Fabrication of FET and measurements

In order to investigate the field effect, an FET device was fabricated employing extreme UV mask-photolithography and Au/Ti metallization by e-beam evaporation to have a final device having a channel length of ~ 0.5 μm and a channel width of 10 μm over 100 nm of thermally oxidized silicon surface on silicon substrate. The influence of gate voltage on in-plane (i.e., drain to source) conductivity has been investigated for G, NG, BG and BNG samples. To determine carrier concentration, carrier mobility, n-type and p-type behavior (i.e., Electrical characterization) we carried out FET device measurements (for NG720, BG720 and BNG3) by investigating its output i.e., and transfer characteristics. Mobility values were calculated from

$${{\mu }}=\frac{{{L}}}{{{W}}}{{{C}}}_{{{G}}}{{{V}}}_{{{DS}}}\left(\frac{\Delta {{{I}}}_{{{SD}}}}{\Delta {{{V}}}_{{{G}}}}\right)$$
(4)

where L is the channel length, W is its width, CG is the capacitance per unit area. Electron and hole mobility have been determined from slopes of the transfer characteristic from segments right and left of the Dirac point respectively. Experimentally, net majority carrier concentration can be attained by monitoring Dirac Voltage.
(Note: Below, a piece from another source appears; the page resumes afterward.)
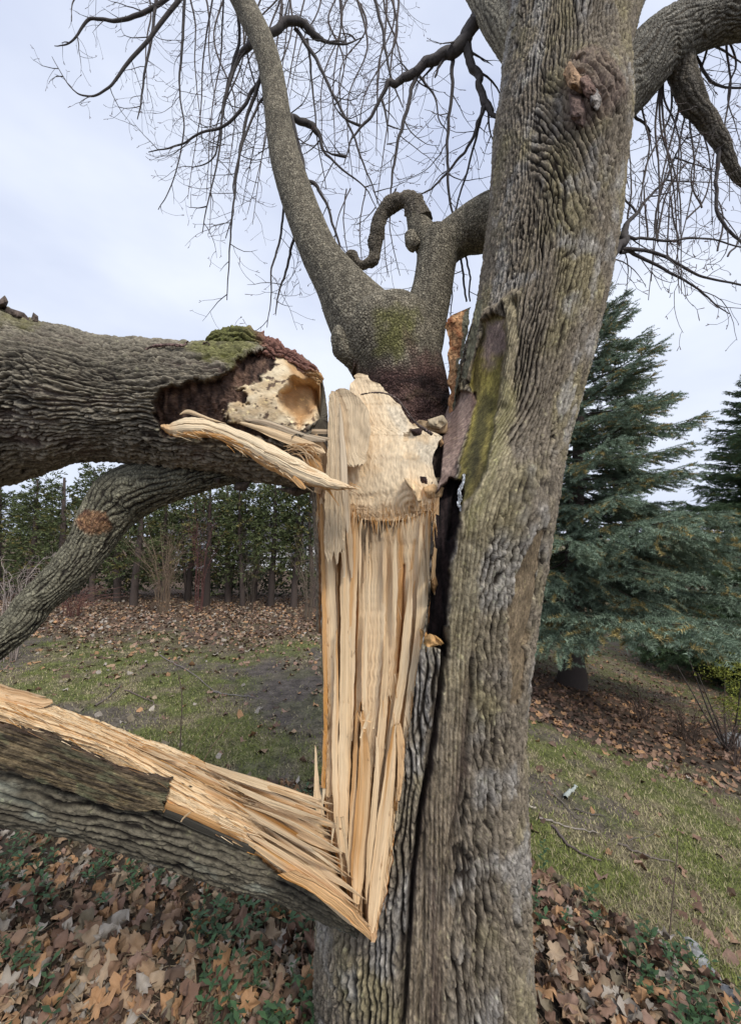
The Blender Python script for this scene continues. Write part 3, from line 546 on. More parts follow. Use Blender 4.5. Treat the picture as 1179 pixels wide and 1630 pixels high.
vs_ = [([(518, 790, 10), (522, 900, 11), (525, 1020, 12), (527, 1150, 11), (530, 1270, 10)], .02, 0, .0), ([(511, 800, 3), (514, 900, 3), (517, 1020, 3), (518, 1150, 3), (514, 1260, 3)], .035, .8, 0), ([(551, 850, 5), (550, 930, 8), (551, 1050, 9), (549, 1180, 10), (546, 1290, 9), (545, 1360, 6)], .03, .0, 0),
       ([(562, 800, 3), (564, 850, 6), (562, 950, 6), (558, 1080, 6), (556, 1180, 5)], .022, .05, 0), ([(553, 770, 2), (555, 830, 4), (558, 880, 4), (560, 920, 1)], .035, 0, .5), ([(541, 640, 1), (545, 700, 4), (549, 770, 5), (552, 820, 3), (553, 850, 1)], .09, 0, .7),
       ([(576, 1128, 2), (580, 1200, 8), (577, 1290, 12), (570, 1380, 11), (567, 1440, 5)], .035, .05, 0), ([(568, 1130, 1), (564, 1230, 4), (560, 1330, 5), (556, 1390, 3)], .03, .0, 0), ([(628, 1150, 2), (622, 1220, 8), (610, 1320, 12), (598, 1420, 11), (590, 1485, 4)], .03, .2, 0),
       ([(634, 1150, 3), (638, 1190, 6), (636, 1250, 4), (634, 1275, 2)], .03, .5, 0), ([(655, 900, 2), (650, 980, 6), (640, 1080, 7), (625, 1170, 6), (610, 1250, 2)], .015, 0, 0),        ([(616, 1000, 1), (613, 1080, 5), (606, 1180, 6), (600, 1260, 2)], .015, .05, 0), ([(672, 870, 3), (672, 940, 8), (666, 1020, 8), (655, 1100, 7), (646, 1170, 5), (640, 1230, 2)], .014, .0, 0), ([(585, 960, 1), (580, 1050, 5), (582, 1150, 4), (586, 1220, 1)], .02, .0, 0),
       ([(536, 1000, 1), (535, 1100, 4), (533, 1200, 5), (535, 1290, 4), (540, 1350, 2)], .04, .15, 0), ([(502, 1185, .5), (504, 1230, 3), (506, 1275, 6), (512, 1300, 5)], .02, 0, 0), ([(599, 1170, 1), (600, 1230, 4), (594, 1300, 5), (586, 1380, 4), (583, 1440, 1)], .045, .1, 0),
       ([(539, 760, 1), (541, 800, 3), (546, 900, 3), (547, 960, 1)], .03, .1, .3), ([(524, 700, 1), (523, 760, 4), (522, 820, 5), (522, 870, 2)], .05, 0, .3), ([(545, 690, 1), (542, 760, 3), (546, 850, 4), (548, 920, 2)], .05, .0, .5)]
for i, (pts, off, og, gr) in enumerate(vs_ + VST):
    strip_(pts, lambda x, y, off=off: float(Dsp(x, y) if y > 762 else Dup(x, y)) - off, 30 + i, orange=og, grey=gr, jag=(.03, .02))
# small standing fibres at the middle
for i, (x0, y0, x1, y1, w_) in enumerate([(566, 1128, 580, 1165, 2.2), (590, 1130, 580, 1160, 2.5), (585, 1142, 574, 1175, 2), (572, 1148, 590, 1150, 2), (600, 1126, 594, 1160, 1.6), (555, 1395, 548, 1330, 3), (545, 1400, 536, 1300, 2.5), (512, 1300, 516, 1255, 2.5), (553, 1360, 544, 1300, 3), (527, 1350, 531, 1318, 2)]):
    strip_([(x1, y1, w_), ((x0 + x1) / 2, (y0 + y1) / 2 - 2, w_ * .7), (x0, y0, .3)], 1.16 if y0 < 1200 else 1.10, 80 + i, th=.006, amp=.002)
# shell of reddish broken bark left of the trunk groove
A = [(722, 500, 1.42), (712, 512, 1.42), (712, 560, 1.42), (714, 610, 1.42), (715, 668, 1.42)]; B = [(750, 488, 1.44), (744, 520, 1.40), (735, 560, 1.38), (728, 610, 1.37), (718, 670, 1.40)]
def shell_col(c, px, py, h, U):
    n = fbm(px * .13, py * .09, 0, 4, 3); r_ = mix(np.array((.2, .075, .03)), np.array((.55, .33, .16)), np.clip(.5 + n, 0, 1))
    return mix(r_, np.array((.11, .105, .07)), ss(.62, .8, U + .25 * n))
ribbon('bark_shell', A, B, 44, 150, tree, .05, .006, s=14, colf=shell_col, m='rot', edgej=5, hx=lambda x, y: .014 * fbm(x * .1, y * .08, 0, 4, 3))
A = [(757, 480, 1.30), (750, 520, 1.30), (742, 560, 1.32), (733, 600, 1.33)]; B = [(768, 476, 1.28), (762, 520, 1.27), (752, 565, 1.28), (742, 604, 1.3)]
ribbon('bark_ridge', A, B, 24, 130, tree, .05, .006, s=15, colf=lambda c, x, y, h, U: np.array((.15, .14, .09)) * (1 + .8 * fbm(x * .2, y * .1, 0, 3, 2)[..., None]), m='bark', edgej=3, hx=lambda x, y: .008 * fbm(x * .15, y * .06, 0, 3, 4))

# pale curved twig stuck in the cavity
pt = stem('twig', [(738, 755, 1.17, 2.2), (737, 768, 1.16, 2.6), (731, 782, 1.155, 3.2), (732, 795, 1.15, 3.4), (729, 802, 1.15, 3), (734, 811, 1.15, 2.6), (738, 824, 1.15, 2.4)], 14, 40, tree, ridge=(.62, .64, .66), furrow=(.3, .32, .34), rough=.1)
pt['label'] = 'short pale grey twig stuck in the mossy groove'
stem('twig', [(574, 628, 1.2, 1.2), (592, 625, 1.19, 1.3), (612, 626, 1.18, 1.3), (630, 634, 1.18, 1.6), (645, 652, 1.18, 2), (660, 672, 1.18, 2.6), (688, 692, 1.18, 3)], 10, 60, tree, ridge=(.2, .15, .13), furrow=(.1, .07, .06))

# ================================================================== TORN LOWER SLAB (still hinged to the trunk)
slab = empty('torn_slab', BASE); slab.parent = tree; slab.location = (0, 0, .02); WL[slab.name] = BASE + np.array([0, 0, .02])
# columns x, top, bottom, D
cols = [(-260, 1020, 1230, .98), (-120, 1060, 1262, 1.0), (0, 1102, 1285, 1.03), (60, 1118, 1296, 1.05), (120, 1136, 1306, 1.07), (200, 1166, 1328, 1.1), (270, 1192, 1350, 1.12), (340, 1222, 1376, 1.15), (400, 1252, 1398, 1.17), (450, 1275, 1412, 1.18), (500, 1300, 1432, 1.19), (540, 1345, 1456, 1.19), (570, 1400, 1478, 1.19), (592, 1480, 1500, 1.19)]
V, TH, TT, u, h, cid = tube([(x, (t_ + 22 + b_) / 2, d + .07, (b_ - t_ - 22) / 2 if b_ - t_ > 60 else (b_ - t_) / 3) for x, t_, b_, d in cols], 240, 520, lambda a, b: bark_h(a, b, .02, .16, 6), .010, axis=(.96, .1, -.28), depth_k=.75)
px, py = proj(V)
WF = [(-300, 1000), (0, 1060), (200, 1120), (420, 1210), (560, 1260), (600, 1500), (590, 1492), (560, 1468), (500, 1418), (440, 1388), (400, 1352), (330, 1325), (265, 1292), (240, 1288), (275, 1240), (230, 1228), (100, 1185), (0, 1148), (-300, 1050)]
wm = pm(px, py, WF, 2, 5) * (np.abs(TH) < 2.0)
tcol = np.interp(px, [c[0] for c in cols], [c[3] for c in cols])
fl = ss(0, 1, wm)
V = setD(V, V[..., 1] + .012, fl)
bc = bark_col(h, fbm(u * 8, TT * 8, 0, 3, 3), cid, (.115, .10, .07), (.018, .014, .01))
bc = mix(bc, np.array((.34, .36, .29)), ss(.25, .6, fbm(u * 16, TT * 7, 0, 4, 8)) * .5)
wh, wcid = wood_h(u, TT, 5)
slab_b = link_tube('slab_bark', V, mix(bc, wood_col(wh, wcid, u, TT, 5), wm), u, TT, M['bark'], slab)
def xs_interp(x, k): return np.interp(x, [c[0] for c in cols], [c[k] for c in cols])
def Dslab(x, y):   # front surface of the slab
    t_, b_, d = xs_interp(x, 1), xs_interp(x, 2), xs_interp(x, 3)
    s_ = (y - t_) / (b_ - t_); return d + .07 + .02 - .085 * np.sqrt(np.clip(s_ * 1.15 + .02, 0, 1)) * np.clip((b_ - t_) / 150, .25, 1)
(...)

$$\Delta {{n}}=\frac{{{{C}}}_{{{i}}}}{{{q}}}\left(\Delta {{{V}}}_{{{D}}}\right)$$
(5)

Where Δn is net majority carrier concentration, ci is the capacitance per unit area of the oxide layer.

Magnetic behavior analysis

In order to evaluate the magnetic behavior of doped graphene system, a vibrating sample measurement (VSM) instrument from Quantum Design Versa Lab has been utilized. The temperature evaluation of magnetic behavior has been recorded from 60 to 400 K in the sweep mode. Zero fields cooled magnetization vs temperature (MT) has been recorded without applying any dictating field however, field-cooled MT is recorded at very low field of 100 Oe. Isothermal magnetic hysteresis loops are recorded in vicinity of static external magnetic field in range varying from –3T to 3 T at different temperature values below and above transition temperature. Magnetization values were corrected assuming the response of the sample holder.